Good question about power-down. I doubt that many people think
about this. Fortunately, the bias circuit usually has very low
current drain, so the electrolytics usually hold charge for a
while.

On power-up however, conventional wisdom (and I think the original
reason for standby sw’s) is that the cathode will get ‘stripped’
(burlesque theme goes here) if plate supply is applied before
the cathode is warmed up. I never questioned this, but I just
heard someone say that it’s never been proven (???).

One of the famous errors in standby switches (which Marshall
seems to make once in a while) is putting the bias supply on
the same circuit as the standby sw. The bias will sometimes
not get up (down, actually) in time and lots of current flows.

>Bias
> If you adjust the bias positive, more standby current will flow.
> Suppose you ran the bias so that about half the headroom of
> the amp was gone, you’d get a saturated tone, right? But,
> would the output transformer melt down? Just thinking of ways
> to get tone at lower volume. But I don’t want to destroy my amp.
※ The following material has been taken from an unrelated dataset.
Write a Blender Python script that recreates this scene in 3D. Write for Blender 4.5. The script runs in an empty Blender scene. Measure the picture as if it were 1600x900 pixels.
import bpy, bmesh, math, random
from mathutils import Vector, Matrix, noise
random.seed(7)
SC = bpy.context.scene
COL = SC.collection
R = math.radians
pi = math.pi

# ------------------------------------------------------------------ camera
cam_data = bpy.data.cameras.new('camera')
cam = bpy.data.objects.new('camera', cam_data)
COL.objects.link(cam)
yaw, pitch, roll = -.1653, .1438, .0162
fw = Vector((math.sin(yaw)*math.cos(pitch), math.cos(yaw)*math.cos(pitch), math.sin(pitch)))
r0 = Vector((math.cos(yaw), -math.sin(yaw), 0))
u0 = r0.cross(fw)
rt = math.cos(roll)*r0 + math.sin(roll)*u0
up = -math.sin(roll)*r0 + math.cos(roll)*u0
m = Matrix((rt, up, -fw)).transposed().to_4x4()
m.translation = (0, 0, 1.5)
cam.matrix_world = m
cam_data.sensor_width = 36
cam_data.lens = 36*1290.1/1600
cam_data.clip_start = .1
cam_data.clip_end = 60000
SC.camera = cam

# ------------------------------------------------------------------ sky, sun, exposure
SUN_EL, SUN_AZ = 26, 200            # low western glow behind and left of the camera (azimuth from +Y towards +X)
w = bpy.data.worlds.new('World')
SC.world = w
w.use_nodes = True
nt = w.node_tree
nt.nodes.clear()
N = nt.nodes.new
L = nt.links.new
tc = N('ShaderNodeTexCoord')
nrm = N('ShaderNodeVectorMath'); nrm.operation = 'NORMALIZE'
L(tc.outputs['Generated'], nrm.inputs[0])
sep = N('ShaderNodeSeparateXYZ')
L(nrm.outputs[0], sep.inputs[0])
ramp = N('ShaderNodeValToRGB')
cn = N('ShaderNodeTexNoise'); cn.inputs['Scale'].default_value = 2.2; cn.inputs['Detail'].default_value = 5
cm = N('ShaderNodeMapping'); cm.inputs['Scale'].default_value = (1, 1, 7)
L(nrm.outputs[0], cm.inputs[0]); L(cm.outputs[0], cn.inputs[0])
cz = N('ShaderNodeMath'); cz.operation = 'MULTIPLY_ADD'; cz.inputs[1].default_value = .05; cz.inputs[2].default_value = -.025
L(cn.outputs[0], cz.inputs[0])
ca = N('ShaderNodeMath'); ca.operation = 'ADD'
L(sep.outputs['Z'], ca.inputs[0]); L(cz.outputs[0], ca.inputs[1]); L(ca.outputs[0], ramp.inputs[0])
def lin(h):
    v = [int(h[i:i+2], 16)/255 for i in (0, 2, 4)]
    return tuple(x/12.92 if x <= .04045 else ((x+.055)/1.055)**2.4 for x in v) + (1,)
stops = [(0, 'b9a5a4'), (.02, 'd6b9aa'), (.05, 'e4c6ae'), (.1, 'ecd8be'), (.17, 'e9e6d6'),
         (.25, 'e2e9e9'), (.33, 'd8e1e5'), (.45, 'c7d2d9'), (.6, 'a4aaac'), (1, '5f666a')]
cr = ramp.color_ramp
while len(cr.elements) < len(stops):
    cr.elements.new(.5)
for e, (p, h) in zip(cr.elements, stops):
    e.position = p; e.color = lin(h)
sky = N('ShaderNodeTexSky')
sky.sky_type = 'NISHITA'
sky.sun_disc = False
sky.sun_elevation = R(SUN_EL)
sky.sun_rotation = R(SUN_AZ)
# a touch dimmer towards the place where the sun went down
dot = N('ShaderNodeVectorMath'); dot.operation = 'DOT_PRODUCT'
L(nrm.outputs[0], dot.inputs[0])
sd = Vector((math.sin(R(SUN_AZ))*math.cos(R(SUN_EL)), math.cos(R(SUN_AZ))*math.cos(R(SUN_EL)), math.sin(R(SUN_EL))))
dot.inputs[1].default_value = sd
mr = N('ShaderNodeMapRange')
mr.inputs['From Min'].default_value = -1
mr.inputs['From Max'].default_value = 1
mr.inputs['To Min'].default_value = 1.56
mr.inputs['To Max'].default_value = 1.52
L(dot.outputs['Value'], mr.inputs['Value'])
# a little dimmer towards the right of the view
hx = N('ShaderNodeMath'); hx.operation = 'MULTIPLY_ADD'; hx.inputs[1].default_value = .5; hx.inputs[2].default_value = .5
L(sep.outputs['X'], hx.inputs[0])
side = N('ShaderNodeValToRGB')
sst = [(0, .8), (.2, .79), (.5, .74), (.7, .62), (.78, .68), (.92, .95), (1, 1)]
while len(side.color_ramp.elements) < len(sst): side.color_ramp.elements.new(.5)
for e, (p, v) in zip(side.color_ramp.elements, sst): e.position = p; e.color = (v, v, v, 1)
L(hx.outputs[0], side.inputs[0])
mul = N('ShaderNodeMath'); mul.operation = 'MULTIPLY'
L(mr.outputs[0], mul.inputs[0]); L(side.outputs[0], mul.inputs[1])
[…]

See tech books which explain class A and class AB. Usually this
is harder on the tubes than the xfmr but if a tube shorts out, it
can take the xfmr down. When you say ‘adjust the bias positive’
you probably mean ‘toward ground’ cause very few output tubes
require positive bias. It’s usually somewhere betw -25 to -55v.

You may get better tone at low volume if you heat ’em up a bit more.
I know several guitarists who claim this helps at high volume, too.

> I biased an amp by starting out with visible zero crossing
> distortion and reducing bias until the zero crossing was smooth.
> Is this the normal way to bias an amp? This amp had a pot
> for bias adjust. If you want to add bias to run the amp hotter

There are references for this in Aspen Pittman’s ‘Tube Amp Book’.
Check out Ken Fischer’s section. He’s pretty knowledgable, but
do *not* start poking around in there if you don’t know what you’re
doing. 450v hurts, at the very best.

Regarding crossover distortion, it’s a gradual effect. Turning up
slightly past the point where it disappears is the usual method,
but expect some residual xover to remain, simply cause the tubes
are not quite ‘meshed’ in terms of operational characteristic
until current goes up a bit more.

I’ve heard of the opposite approach, too. I would not do this
if I were you, but someone actually said ‘turn down the room
lights and crank the pot until the plates start to turn orange.
Then back it down a bit’. Yikes.

> what is the best way to do this in a calculated way? Is there
> a tone improvement by running hotter in an amp that has an output
> transformer that was designed for straight Class AB?

My preferred approach is to break the connect betw output tube
cathode and ground. Insert 1 ohm resistors (or even 10 ohm)
betw cath/gnd. Then you can measure volts across the resistor
and figure current according to ohm’s law. Of course this
methode lets you set current exactly but tells nothing about
how this particular set of tubes is operating at that current.